The 1975-1977 Porsche 911 Turbo (930)

Overview

The 911 Turbo, internally designated Type 930, entered production for the 1975 model year as the first turbocharged street car Porsche had offered for sale. Its 3.0-liter flat-six produced 234 horsepower in US-market configuration and 260 horsepower in European specification — a significant power increase over the naturally aspirated 911 S that occupied the top of the standard range. The car used a widened body with flared rear wheel arches to accommodate the 185-series rear tires, giving it an immediately distinctive visual profile that set it apart from the narrower-bodied Carrera of the same period.

The 930 was introduced at a moment when the future of the air-cooled 911 was not assured. Emissions regulations and fuel economy concerns were reshaping European and American automotive markets, and a turbocharged performance car represented a deliberate statement that the 911 could evolve in power output terms while retaining its established architecture. Production across the first 930 series (the 3.0-liter version) totaled 2,819 units before displacement was increased to 3.3 liters for the 1978 model year.

Engineering & Development

The turbocharging system on the 930 used a single KKK turbocharger without an intercooler on the initial 3.0-liter engine. Boost pressure was set at approximately 0.8 bar, producing the 234 or 260 horsepower figures depending on market. The absence of an intercooler was a cost and packaging decision; the 3.3-liter successor that followed in 1978 added an intercooler that significantly improved the engine's thermal efficiency and allowed a further power increase.

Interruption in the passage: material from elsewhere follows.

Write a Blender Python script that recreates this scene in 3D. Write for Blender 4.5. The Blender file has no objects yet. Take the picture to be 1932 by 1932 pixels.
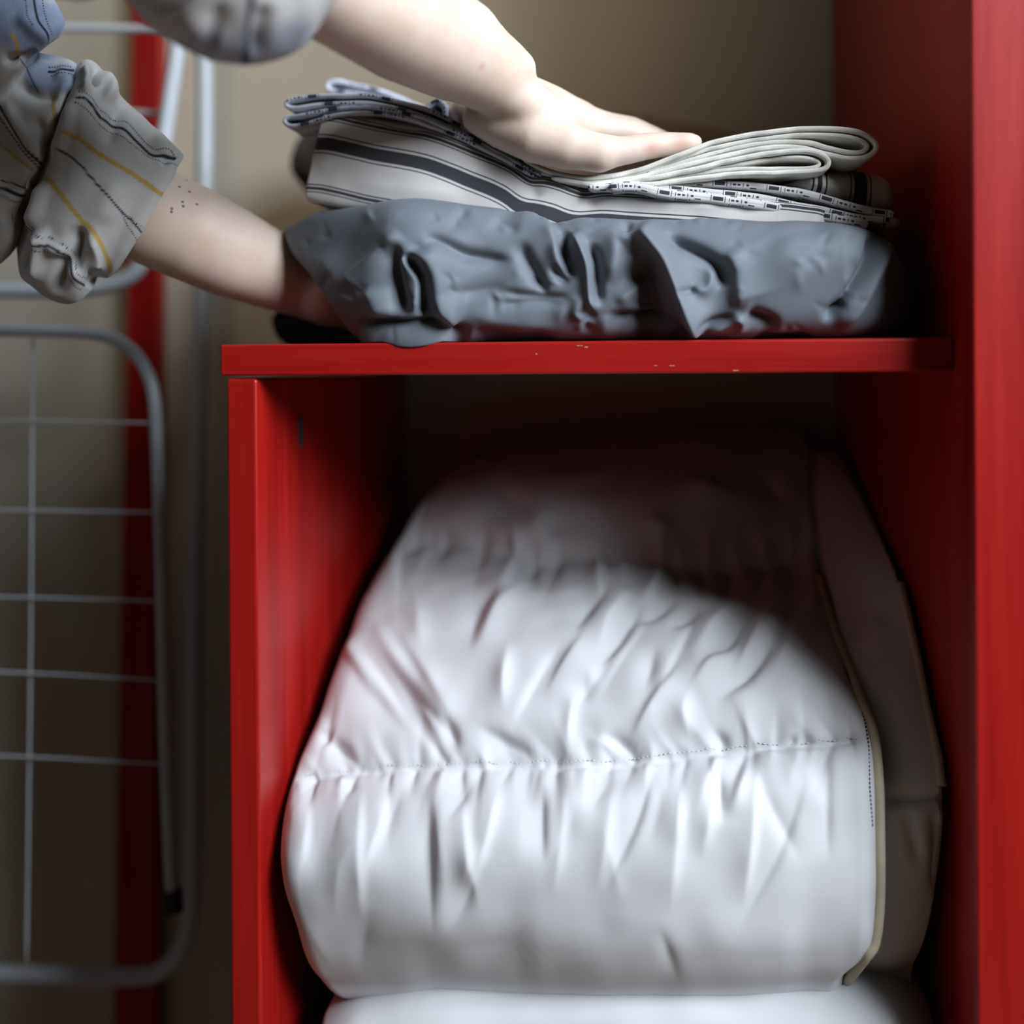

The 930's transmission was a four-speed manual unit, replaced by a three-speed unit on later cars as the turbo's torque characteristics made a wider-ratio gearbox more appropriate. The chassis received wider rear tracks and the Turbo-specific body to accommodate the larger rear tires necessary to transmit the increased power to the road. Brakes were upgraded with ventilated discs front and rear, recognizing that the 930's mass and performance placed greater demands on the braking system than the naturally aspirated 911 required.

Market Variants

In the United States, the 930 produced 234 horsepower due to emissions equipment that reduced output relative to the European specification. The US market also received different spark advance curves and carburetion calibration to meet federal requirements. Despite these adjustments, the American-specification 930 represented a substantial performance step over the contemporary naturally aspirated 911 available in the US, and demand was strong from the car's introduction.

In the rest of the world, particularly in Europe, the 260-horsepower specification made the 930 the fastest accelerating street Porsche in production. The European car's performance — including a 0–100 km/h time of approximately 5.4 seconds — was matched by very few production cars of the period at any price. The turbo's abrupt power delivery, characteristic of single-turbo installations without an intercooler, required careful driver management, a trait that generated both respect for the car's capabilities and caution about its behavior near the handling limit.

Significance

The 930 established turbocharged power as a legitimate and commercially viable tool for Porsche's highest-performance road cars. Its introduction demonstrated that the 911 architecture — which had been under consideration for replacement during the early 1970s — could accommodate a significant performance upgrade, reinforcing the argument for continuing to develop the existing platform rather than replacing it entirely.

The 930 also created the template for the Turbo as a distinct model tier within the 911 range, a designation that has remained in continuous production through the subsequent five decades in progressively more sophisticated forms.